• [GIVEN MATERIAL]:
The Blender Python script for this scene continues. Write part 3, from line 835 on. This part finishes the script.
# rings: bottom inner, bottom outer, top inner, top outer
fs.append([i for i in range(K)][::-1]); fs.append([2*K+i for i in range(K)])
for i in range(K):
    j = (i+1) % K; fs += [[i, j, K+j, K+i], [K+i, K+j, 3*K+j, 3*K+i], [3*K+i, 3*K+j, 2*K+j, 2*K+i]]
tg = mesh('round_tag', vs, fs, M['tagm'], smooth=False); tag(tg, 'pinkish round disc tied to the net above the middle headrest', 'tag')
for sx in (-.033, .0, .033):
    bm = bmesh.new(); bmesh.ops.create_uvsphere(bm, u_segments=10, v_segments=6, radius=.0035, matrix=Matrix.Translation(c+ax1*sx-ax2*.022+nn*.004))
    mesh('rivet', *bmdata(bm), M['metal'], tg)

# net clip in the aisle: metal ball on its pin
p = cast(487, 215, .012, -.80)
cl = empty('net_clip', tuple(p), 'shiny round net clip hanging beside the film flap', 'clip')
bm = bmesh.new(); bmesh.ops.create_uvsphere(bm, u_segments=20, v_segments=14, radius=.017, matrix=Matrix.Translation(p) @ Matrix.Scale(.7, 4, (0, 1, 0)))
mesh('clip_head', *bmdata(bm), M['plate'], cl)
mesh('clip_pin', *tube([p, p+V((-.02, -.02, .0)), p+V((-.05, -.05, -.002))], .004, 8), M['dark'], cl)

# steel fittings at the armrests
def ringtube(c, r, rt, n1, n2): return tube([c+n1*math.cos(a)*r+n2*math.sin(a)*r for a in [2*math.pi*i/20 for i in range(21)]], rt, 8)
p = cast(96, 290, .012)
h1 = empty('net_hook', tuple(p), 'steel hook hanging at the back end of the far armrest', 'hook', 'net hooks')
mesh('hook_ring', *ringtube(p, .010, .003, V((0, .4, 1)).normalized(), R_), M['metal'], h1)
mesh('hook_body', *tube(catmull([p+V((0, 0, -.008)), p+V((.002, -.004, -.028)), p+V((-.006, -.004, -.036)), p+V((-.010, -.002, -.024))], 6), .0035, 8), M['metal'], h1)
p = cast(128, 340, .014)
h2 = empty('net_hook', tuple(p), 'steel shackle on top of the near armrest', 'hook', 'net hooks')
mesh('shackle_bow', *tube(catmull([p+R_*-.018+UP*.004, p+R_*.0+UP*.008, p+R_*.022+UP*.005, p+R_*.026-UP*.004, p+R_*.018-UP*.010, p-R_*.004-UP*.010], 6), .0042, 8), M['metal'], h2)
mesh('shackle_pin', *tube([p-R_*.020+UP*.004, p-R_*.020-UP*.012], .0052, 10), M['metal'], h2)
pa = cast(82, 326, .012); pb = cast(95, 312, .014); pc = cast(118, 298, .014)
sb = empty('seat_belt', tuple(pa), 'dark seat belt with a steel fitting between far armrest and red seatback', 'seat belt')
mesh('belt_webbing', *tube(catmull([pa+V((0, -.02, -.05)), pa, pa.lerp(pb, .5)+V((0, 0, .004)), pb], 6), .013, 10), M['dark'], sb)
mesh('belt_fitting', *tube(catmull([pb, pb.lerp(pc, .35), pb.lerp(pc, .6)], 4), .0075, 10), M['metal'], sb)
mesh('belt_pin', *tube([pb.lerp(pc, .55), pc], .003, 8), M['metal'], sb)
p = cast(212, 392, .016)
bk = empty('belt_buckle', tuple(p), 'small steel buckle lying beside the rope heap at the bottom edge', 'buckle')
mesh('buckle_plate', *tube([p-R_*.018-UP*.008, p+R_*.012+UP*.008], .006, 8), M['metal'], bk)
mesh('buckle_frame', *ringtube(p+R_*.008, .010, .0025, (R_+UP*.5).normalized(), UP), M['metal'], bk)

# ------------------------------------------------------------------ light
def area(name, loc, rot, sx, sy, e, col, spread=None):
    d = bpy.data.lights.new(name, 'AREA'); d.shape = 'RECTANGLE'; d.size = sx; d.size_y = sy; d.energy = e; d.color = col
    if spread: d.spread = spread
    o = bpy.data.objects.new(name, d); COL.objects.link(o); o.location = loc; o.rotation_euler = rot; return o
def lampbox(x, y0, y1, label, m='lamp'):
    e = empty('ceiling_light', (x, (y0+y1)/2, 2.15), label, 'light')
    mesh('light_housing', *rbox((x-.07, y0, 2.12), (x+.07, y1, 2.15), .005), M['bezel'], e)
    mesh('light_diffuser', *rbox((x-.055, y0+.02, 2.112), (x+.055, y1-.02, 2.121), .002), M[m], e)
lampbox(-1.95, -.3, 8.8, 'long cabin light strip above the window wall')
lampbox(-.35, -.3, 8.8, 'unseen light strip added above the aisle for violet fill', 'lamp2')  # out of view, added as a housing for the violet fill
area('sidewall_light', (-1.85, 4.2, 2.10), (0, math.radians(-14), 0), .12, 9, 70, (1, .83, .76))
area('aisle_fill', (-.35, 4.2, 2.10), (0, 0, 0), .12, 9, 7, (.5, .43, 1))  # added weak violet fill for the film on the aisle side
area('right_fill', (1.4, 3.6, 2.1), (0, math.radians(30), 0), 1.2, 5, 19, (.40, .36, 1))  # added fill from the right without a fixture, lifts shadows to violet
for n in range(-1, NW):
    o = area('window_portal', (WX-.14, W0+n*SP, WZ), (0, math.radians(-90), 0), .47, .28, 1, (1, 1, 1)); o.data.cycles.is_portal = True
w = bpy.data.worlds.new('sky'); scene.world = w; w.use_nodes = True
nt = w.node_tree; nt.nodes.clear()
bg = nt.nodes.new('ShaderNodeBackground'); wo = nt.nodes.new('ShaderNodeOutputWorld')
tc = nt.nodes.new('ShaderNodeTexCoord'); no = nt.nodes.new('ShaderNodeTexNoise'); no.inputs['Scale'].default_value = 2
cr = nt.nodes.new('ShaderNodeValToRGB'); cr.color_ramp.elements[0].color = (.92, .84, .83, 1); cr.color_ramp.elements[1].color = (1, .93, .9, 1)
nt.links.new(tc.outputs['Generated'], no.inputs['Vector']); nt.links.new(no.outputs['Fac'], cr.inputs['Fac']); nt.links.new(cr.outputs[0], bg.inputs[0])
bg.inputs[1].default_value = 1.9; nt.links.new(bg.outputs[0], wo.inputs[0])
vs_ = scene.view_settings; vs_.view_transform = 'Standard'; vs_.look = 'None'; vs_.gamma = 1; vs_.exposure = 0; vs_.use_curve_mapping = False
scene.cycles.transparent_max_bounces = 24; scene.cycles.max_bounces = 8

• [TASK DETAILS]: Write down every line of the data exactly as it appears above.

• [EXERCISE ANSWER]:
The Blender Python script for this scene continues. Write part 3, from line 835 on. This part finishes the script.
# rings: bottom inner, bottom outer, top inner, top outer
fs.append([i for i in range(K)][::-1]); fs.append([2*K+i for i in range(K)])
for i in range(K):
    j = (i+1) % K; fs += [[i, j, K+j, K+i], [K+i, K+j, 3*K+j, 3*K+i], [3*K+i, 3*K+j, 2*K+j, 2*K+i]]
tg = mesh('round_tag', vs, fs, M['tagm'], smooth=False); tag(tg, 'pinkish round disc tied to the net above the middle headrest', 'tag')
for sx in (-.033, .0, .033):
    bm = bmesh.new(); bmesh.ops.create_uvsphere(bm, u_segments=10, v_segments=6, radius=.0035, matrix=Matrix.Translation(c+ax1*sx-ax2*.022+nn*.004))
    mesh('rivet', *bmdata(bm), M['metal'], tg)

# net clip in the aisle: metal ball on its pin
p = cast(487, 215, .012, -.80)
cl = empty('net_clip', tuple(p), 'shiny round net clip hanging beside the film flap', 'clip')
bm = bmesh.new(); bmesh.ops.create_uvsphere(bm, u_segments=20, v_segments=14, radius=.017, matrix=Matrix.Translation(p) @ Matrix.Scale(.7, 4, (0, 1, 0)))
mesh('clip_head', *bmdata(bm), M['plate'], cl)
mesh('clip_pin', *tube([p, p+V((-.02, -.02, .0)), p+V((-.05, -.05, -.002))], .004, 8), M['dark'], cl)

# steel fittings at the armrests
def ringtube(c, r, rt, n1, n2): return tube([c+n1*math.cos(a)*r+n2*math.sin(a)*r for a in [2*math.pi*i/20 for i in range(21)]], rt, 8)
p = cast(96, 290, .012)
h1 = empty('net_hook', tuple(p), 'steel hook hanging at the back end of the far armrest', 'hook', 'net hooks')
mesh('hook_ring', *ringtube(p, .010, .003, V((0, .4, 1)).normalized(), R_), M['metal'], h1)
mesh('hook_body', *tube(catmull([p+V((0, 0, -.008)), p+V((.002, -.004, -.028)), p+V((-.006, -.004, -.036)), p+V((-.010, -.002, -.024))], 6), .0035, 8), M['metal'], h1)
p = cast(128, 340, .014)
h2 = empty('net_hook', tuple(p), 'steel shackle on top of the near armrest', 'hook', 'net hooks')
mesh('shackle_bow', *tube(catmull([p+R_*-.018+UP*.004, p+R_*.0+UP*.008, p+R_*.022+UP*.005, p+R_*.026-UP*.004, p+R_*.018-UP*.010, p-R_*.004-UP*.010], 6), .0042, 8), M['metal'], h2)
mesh('shackle_pin', *tube([p-R_*.020+UP*.004, p-R_*.020-UP*.012], .0052, 10), M['metal'], h2)
pa = cast(82, 326, .012); pb = cast(95, 312, .014); pc = cast(118, 298, .014)
sb = empty('seat_belt', tuple(pa), 'dark seat belt with a steel fitting between far armrest and red seatback', 'seat belt')
mesh('belt_webbing', *tube(catmull([pa+V((0, -.02, -.05)), pa, pa.lerp(pb, .5)+V((0, 0, .004)), pb], 6), .013, 10), M['dark'], sb)
mesh('belt_fitting', *tube(catmull([pb, pb.lerp(pc, .35), pb.lerp(pc, .6)], 4), .0075, 10), M['metal'], sb)
mesh('belt_pin', *tube([pb.lerp(pc, .55), pc], .003, 8), M['metal'], sb)
p = cast(212, 392, .016)
bk = empty('belt_buckle', tuple(p), 'small steel buckle lying beside the rope heap at the bottom edge', 'buckle')
mesh('buckle_plate', *tube([p-R_*.018-UP*.008, p+R_*.012+UP*.008], .006, 8), M['metal'], bk)
mesh('buckle_frame', *ringtube(p+R_*.008, .010, .0025, (R_+UP*.5).normalized(), UP), M['metal'], bk)

# ------------------------------------------------------------------ light
def area(name, loc, rot, sx, sy, e, col, spread=None):
    d = bpy.data.lights.new(name, 'AREA'); d.shape = 'RECTANGLE'; d.size = sx; d.size_y = sy; d.energy = e; d.color = col
    if spread: d.spread = spread
    o = bpy.data.objects.new(name, d); COL.objects.link(o); o.location = loc; o.rotation_euler = rot; return o
def lampbox(x, y0, y1, label, m='lamp'):
    e = empty('ceiling_light', (x, (y0+y1)/2, 2.15), label, 'light')
    mesh('light_housing', *rbox((x-.07, y0, 2.12), (x+.07, y1, 2.15), .005), M['bezel'], e)
    mesh('light_diffuser', *rbox((x-.055, y0+.02, 2.112), (x+.055, y1-.02, 2.121), .002), M[m], e)
lampbox(-1.95, -.3, 8.8, 'long cabin light strip above the window wall')
lampbox(-.35, -.3, 8.8, 'unseen light strip added above the aisle for violet fill', 'lamp2')  # out of view, added as a housing for the violet fill
area('sidewall_light', (-1.85, 4.2, 2.10), (0, math.radians(-14), 0), .12, 9, 70, (1, .83, .76))
area('aisle_fill', (-.35, 4.2, 2.10), (0, 0, 0), .12, 9, 7, (.5, .43, 1))  # added weak violet fill for the film on the aisle side
area('right_fill', (1.4, 3.6, 2.1), (0, math.radians(30), 0), 1.2, 5, 19, (.40, .36, 1))  # added fill from the right without a fixture, lifts shadows to violet
for n in range(-1, NW):
    o = area('window_portal', (WX-.14, W0+n*SP, WZ), (0, math.radians(-90), 0), .47, .28, 1, (1, 1, 1)); o.data.cycles.is_portal = True
w = bpy.data.worlds.new('sky'); scene.world = w; w.use_nodes = True
nt = w.node_tree; nt.nodes.clear()
bg = nt.nodes.new('ShaderNodeBackground'); wo = nt.nodes.new('ShaderNodeOutputWorld')
tc = nt.nodes.new('ShaderNodeTexCoord'); no = nt.nodes.new('ShaderNodeTexNoise'); no.inputs['Scale'].default_value = 2
cr = nt.nodes.new('ShaderNodeValToRGB'); cr.color_ramp.elements[0].color = (.92, .84, .83, 1); cr.color_ramp.elements[1].color = (1, .93, .9, 1)
nt.links.new(tc.outputs['Generated'], no.inputs['Vector']); nt.links.new(no.outputs['Fac'], cr.inputs['Fac']); nt.links.new(cr.outputs[0], bg.inputs[0])
bg.inputs[1].default_value = 1.9; nt.links.new(bg.outputs[0], wo.inputs[0])
vs_ = scene.view_settings; vs_.view_transform = 'Standard'; vs_.look = 'None'; vs_.gamma = 1; vs_.exposure = 0; vs_.use_curve_mapping = False
scene.cycles.transparent_max_bounces = 24; scene.cycles.max_bounces = 8